PROBLEM TO SOLVE: List, from the lines below, each one with "Blender" in it.
>> BEGIN ENTRIES SUPPLIED
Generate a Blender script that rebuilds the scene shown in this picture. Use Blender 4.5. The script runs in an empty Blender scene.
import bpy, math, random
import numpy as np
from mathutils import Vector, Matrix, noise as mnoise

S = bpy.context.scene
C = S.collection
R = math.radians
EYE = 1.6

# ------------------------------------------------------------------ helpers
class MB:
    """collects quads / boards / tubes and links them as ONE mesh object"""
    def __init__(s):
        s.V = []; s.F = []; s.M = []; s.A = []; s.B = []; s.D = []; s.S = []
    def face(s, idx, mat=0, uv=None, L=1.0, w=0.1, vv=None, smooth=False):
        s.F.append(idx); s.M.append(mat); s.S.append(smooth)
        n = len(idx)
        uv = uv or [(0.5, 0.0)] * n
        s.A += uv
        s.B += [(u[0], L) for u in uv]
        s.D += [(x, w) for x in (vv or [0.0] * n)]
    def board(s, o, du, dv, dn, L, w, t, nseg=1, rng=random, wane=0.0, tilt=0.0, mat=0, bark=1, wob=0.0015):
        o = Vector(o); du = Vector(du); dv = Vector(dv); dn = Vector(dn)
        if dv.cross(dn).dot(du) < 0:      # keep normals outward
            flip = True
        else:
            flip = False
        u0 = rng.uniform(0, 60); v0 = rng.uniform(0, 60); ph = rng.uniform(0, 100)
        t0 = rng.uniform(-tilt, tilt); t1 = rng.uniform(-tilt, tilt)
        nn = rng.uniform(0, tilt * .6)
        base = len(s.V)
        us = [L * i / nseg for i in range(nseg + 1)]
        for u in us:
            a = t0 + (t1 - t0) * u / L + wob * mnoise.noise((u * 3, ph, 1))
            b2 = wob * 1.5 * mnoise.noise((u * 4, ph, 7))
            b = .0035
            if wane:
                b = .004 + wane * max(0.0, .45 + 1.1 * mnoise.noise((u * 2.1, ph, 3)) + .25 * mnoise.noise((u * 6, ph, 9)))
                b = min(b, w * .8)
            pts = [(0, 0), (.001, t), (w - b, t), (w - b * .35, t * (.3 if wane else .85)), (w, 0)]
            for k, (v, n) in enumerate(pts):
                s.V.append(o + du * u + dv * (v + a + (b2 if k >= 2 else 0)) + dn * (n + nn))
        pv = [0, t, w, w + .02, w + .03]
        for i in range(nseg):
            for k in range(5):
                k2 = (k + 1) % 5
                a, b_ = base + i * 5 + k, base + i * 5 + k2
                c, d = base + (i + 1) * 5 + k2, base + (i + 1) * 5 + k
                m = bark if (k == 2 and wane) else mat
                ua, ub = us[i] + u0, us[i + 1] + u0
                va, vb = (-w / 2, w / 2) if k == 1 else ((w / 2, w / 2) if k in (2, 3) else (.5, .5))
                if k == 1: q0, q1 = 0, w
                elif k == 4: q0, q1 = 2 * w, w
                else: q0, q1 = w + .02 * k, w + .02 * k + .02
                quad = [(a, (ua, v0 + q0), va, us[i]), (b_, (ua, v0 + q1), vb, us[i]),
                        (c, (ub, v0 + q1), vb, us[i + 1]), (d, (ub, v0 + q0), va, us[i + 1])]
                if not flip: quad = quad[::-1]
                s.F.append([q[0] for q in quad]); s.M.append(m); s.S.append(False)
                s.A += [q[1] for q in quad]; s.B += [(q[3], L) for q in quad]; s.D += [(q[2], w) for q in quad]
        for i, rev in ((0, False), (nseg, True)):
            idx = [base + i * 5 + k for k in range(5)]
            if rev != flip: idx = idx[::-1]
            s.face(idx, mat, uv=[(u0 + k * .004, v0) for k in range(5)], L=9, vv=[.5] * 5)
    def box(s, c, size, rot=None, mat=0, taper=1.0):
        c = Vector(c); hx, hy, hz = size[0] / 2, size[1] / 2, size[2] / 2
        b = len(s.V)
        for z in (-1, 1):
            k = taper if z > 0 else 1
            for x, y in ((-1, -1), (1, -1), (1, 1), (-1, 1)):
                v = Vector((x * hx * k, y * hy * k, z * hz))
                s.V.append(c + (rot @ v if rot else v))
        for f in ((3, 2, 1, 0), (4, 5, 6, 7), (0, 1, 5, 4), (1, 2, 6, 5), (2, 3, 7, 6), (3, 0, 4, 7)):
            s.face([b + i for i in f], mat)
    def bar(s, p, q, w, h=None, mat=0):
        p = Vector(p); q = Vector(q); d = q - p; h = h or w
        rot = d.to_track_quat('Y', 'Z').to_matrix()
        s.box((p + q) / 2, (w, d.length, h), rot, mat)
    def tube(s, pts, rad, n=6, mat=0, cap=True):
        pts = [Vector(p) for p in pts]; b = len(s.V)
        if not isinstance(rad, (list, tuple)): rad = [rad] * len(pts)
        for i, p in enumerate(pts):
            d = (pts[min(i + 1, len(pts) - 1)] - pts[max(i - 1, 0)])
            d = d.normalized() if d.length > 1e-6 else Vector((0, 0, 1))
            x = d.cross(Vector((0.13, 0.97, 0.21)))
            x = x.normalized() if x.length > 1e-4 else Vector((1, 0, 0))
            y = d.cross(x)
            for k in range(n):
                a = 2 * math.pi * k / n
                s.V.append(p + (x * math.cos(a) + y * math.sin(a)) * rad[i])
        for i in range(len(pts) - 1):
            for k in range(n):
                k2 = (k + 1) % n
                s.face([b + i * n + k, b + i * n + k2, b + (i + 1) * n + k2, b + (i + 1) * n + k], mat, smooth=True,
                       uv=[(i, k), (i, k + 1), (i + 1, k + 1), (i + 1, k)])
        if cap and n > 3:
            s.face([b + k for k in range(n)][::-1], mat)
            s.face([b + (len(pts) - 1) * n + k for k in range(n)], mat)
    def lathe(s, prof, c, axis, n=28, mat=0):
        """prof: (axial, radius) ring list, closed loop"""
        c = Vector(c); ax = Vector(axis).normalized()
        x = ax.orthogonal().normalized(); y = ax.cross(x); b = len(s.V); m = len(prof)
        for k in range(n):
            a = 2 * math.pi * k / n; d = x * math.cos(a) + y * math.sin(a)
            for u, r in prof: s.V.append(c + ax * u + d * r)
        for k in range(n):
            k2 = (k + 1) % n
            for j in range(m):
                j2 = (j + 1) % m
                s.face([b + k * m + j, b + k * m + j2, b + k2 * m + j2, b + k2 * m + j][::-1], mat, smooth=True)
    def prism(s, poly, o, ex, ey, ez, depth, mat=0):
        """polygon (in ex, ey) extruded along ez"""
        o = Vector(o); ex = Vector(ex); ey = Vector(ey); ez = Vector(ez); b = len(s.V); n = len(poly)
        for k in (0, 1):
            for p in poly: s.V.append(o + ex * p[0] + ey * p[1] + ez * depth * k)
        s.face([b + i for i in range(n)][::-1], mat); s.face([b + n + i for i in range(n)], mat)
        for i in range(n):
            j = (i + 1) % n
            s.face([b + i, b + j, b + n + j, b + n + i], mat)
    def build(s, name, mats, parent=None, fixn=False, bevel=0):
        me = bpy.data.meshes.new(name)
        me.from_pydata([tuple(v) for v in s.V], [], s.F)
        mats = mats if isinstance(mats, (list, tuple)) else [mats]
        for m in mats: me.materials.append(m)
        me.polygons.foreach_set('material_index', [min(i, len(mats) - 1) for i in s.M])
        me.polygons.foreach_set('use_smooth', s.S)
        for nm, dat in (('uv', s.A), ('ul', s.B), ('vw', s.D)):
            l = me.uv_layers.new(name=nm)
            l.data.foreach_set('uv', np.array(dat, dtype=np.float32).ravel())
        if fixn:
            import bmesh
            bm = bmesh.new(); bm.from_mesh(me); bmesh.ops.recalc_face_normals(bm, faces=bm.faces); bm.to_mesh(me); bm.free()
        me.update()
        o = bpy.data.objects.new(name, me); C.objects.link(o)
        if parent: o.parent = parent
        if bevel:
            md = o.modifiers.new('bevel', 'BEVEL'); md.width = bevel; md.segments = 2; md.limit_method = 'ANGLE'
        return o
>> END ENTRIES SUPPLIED
>> BEGIN ENTRIES SUPPLIED
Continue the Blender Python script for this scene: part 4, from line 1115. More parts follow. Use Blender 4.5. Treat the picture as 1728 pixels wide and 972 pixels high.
>> END ENTRIES SUPPLIED
RESPONSE TO THIS EXERCISE:
Generate a Blender script that rebuilds the scene shown in this picture. Use Blender 4.5. The script runs in an empty Blender scene.
Continue the Blender Python script for this scene: part 4, from line 1115. More parts follow. Use Blender 4.5. Treat the picture as 1728 pixels wide and 972 pixels high.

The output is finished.